Understanding how important you are…
After many months of thinking about reorganizing a company, you start to role out your plan to your top lieutenants.
After the warm reception from your first conversation, you figure the next couple will be equally as easy. Considering that each of these folks are getting a promotion (including more money… not just a title), you start to feel proud of yourself.
Then BAM! A train wreck occurs.
During your next conversation with a star employee, she tells you sorry, I am not interested in the position that you are offering. She’s not hostile. Just very direct. She also hints that if she is ‘forced’ to take the new role, she will leave the company. She knows that you know that the company would take a hit if she leaves the company.
What do you do?
Well here are a couple things to take into consideration.
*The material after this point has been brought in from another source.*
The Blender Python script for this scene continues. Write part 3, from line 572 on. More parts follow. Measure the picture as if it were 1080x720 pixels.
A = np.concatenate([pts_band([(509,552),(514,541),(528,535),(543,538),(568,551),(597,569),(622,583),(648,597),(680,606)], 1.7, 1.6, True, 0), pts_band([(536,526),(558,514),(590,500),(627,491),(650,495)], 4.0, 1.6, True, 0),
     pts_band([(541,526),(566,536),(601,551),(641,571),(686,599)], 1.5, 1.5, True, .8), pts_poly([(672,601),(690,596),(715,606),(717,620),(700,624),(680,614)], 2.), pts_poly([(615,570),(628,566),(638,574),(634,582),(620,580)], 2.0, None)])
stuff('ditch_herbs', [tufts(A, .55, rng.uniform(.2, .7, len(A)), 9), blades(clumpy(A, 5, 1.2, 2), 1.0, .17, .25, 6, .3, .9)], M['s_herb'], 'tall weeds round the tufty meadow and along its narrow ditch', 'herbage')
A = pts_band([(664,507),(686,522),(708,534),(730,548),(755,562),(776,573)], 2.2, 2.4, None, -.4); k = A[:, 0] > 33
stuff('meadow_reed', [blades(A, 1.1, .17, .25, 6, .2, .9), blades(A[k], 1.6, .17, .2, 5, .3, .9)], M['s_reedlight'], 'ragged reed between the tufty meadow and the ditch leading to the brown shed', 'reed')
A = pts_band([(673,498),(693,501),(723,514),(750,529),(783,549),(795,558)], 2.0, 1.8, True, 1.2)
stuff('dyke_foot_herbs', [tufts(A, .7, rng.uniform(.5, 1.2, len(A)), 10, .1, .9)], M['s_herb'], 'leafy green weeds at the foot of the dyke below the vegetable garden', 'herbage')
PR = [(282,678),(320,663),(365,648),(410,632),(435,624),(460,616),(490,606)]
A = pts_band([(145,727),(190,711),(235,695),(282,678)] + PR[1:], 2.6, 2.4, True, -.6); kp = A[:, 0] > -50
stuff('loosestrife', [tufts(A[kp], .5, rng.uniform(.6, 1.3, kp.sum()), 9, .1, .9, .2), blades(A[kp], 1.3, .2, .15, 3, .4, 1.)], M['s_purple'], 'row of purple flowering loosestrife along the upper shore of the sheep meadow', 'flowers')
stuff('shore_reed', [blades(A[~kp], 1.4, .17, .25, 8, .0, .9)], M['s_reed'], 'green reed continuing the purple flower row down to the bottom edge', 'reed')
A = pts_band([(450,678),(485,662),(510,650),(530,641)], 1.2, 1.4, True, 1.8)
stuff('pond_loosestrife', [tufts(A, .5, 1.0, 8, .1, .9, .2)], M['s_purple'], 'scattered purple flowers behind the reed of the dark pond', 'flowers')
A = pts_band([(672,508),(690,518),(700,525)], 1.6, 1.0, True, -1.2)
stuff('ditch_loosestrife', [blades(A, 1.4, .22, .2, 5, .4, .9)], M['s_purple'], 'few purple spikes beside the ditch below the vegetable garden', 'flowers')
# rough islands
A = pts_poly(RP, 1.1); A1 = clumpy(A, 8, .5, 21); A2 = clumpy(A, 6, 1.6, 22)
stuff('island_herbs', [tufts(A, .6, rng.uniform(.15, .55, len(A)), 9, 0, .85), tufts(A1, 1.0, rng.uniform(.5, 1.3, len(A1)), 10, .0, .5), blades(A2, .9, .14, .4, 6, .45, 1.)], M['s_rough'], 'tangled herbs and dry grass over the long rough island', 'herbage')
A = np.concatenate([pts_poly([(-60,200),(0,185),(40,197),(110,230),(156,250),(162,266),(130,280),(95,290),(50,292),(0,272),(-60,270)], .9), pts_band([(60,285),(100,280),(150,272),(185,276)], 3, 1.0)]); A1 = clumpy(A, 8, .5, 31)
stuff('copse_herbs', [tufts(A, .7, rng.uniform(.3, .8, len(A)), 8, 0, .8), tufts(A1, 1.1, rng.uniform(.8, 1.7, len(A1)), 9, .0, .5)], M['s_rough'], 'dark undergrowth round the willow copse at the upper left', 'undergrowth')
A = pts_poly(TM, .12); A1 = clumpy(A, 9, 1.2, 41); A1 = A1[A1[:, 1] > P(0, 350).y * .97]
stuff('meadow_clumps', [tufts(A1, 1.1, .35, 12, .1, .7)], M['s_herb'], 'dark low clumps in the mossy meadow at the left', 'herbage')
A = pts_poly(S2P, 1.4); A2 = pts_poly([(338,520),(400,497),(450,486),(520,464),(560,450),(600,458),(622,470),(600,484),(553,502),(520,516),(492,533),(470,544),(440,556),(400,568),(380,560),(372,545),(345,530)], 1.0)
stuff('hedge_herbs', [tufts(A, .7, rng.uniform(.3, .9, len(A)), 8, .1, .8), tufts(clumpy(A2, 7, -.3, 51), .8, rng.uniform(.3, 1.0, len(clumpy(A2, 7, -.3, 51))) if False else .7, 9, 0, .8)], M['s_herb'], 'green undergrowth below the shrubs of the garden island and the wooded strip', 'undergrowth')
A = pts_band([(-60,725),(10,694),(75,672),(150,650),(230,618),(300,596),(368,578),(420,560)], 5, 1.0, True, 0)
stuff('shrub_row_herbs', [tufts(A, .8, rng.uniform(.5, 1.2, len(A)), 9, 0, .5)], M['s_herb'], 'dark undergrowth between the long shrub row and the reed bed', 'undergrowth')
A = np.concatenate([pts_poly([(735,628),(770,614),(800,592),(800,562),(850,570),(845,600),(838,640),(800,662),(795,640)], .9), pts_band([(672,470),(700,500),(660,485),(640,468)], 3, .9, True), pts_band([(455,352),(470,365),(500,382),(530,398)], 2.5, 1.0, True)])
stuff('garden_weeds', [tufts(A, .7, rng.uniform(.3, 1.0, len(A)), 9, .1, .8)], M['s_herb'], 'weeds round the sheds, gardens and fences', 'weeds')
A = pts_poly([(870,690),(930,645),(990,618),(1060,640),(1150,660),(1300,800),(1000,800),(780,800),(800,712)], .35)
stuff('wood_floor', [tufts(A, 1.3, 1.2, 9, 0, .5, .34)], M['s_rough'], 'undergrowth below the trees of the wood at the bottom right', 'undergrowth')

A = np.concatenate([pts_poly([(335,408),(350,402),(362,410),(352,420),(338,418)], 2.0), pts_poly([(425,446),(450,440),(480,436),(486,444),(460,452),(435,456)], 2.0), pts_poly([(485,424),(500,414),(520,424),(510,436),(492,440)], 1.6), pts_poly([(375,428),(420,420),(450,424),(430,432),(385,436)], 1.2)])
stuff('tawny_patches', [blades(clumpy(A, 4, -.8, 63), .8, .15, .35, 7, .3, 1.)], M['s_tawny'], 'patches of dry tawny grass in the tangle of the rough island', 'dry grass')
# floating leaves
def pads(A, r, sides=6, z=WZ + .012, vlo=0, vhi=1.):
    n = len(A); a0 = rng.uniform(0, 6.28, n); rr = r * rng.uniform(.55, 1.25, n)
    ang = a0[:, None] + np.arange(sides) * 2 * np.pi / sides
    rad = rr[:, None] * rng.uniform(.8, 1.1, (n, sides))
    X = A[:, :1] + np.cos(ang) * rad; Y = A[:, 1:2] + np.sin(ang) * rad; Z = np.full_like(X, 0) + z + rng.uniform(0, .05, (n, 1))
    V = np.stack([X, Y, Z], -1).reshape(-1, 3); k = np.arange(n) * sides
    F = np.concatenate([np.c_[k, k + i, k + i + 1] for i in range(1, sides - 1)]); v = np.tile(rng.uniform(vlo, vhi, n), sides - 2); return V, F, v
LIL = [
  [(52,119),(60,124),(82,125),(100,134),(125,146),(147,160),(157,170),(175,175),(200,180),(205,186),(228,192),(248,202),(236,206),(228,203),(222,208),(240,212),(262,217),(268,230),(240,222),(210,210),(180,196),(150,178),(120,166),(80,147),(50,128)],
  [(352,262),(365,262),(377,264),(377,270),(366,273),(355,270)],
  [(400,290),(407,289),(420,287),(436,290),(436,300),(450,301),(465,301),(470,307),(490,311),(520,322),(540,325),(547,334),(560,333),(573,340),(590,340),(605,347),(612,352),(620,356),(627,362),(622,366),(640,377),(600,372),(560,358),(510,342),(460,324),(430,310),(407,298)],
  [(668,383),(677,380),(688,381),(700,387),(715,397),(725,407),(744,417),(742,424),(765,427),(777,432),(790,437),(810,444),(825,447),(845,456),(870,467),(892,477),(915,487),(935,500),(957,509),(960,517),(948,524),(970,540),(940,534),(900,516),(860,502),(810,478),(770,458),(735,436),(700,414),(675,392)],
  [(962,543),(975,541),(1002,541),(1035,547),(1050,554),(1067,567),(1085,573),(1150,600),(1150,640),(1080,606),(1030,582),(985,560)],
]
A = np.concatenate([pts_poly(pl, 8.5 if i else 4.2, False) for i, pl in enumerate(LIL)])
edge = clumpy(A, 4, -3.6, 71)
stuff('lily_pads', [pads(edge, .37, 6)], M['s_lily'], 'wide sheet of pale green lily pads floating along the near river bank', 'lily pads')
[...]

a) There is never a ‘kept secret’ in any company. If you let her have her way (regardless of how you rationalize it to yourself), it will get around to the rest of the workforce. Guess who the new leader is now?
b) Consider where YOU went wrong in the assessment. How did you get to this place where you misread her needs? Maybe you don’t understand what her values are? Maybe you thought money and power were important to her… maybe she is actually happy with the type of sanctification (or flexibility) that her current work provides her.
c) Remember no one person is bigger than the company. Let her go. I still remember this little story after leaving my first job for a promotion within the company.
A superior of mine that I had the greatest respect for stood and gave a small speech at my going away party. I had worked with this individual for over five years and learned a great deal from him. I thought that I had made it look good (and I was happy to do it) during my tenure at the location. This is what he said… ‘Michael has been a great asset for our business during the last five years. He has grown and developed as a leader. With that being said, after two weeks, it will be like Michael was never on our plant site.’
I was floored. I was sad. I almost dropped my drink. The people around me weren’t. I felt terrible. I approached him towards the end of the night after I was able to gain enough courage and asked him why he said what he said. He smiled and told me that it was a compliment.
I could not figure out how that was a compliment until he explained. He said ‘Michael, usually when I stand up here and give this speech, I tell people it usually takes only TWO DAYS before it was like the person was never here before. Whereas for you, it will probably be two weeks.’
He then continued to tell me that the place was going to continue to satisfy customers because of systems that I had put in place and because of the people that remained.
This was the greatest lesson that I ever learned in my career. Think of this way, if the company truly failed after you left, you may have been a great task master, but you were not a great leader or developer of people.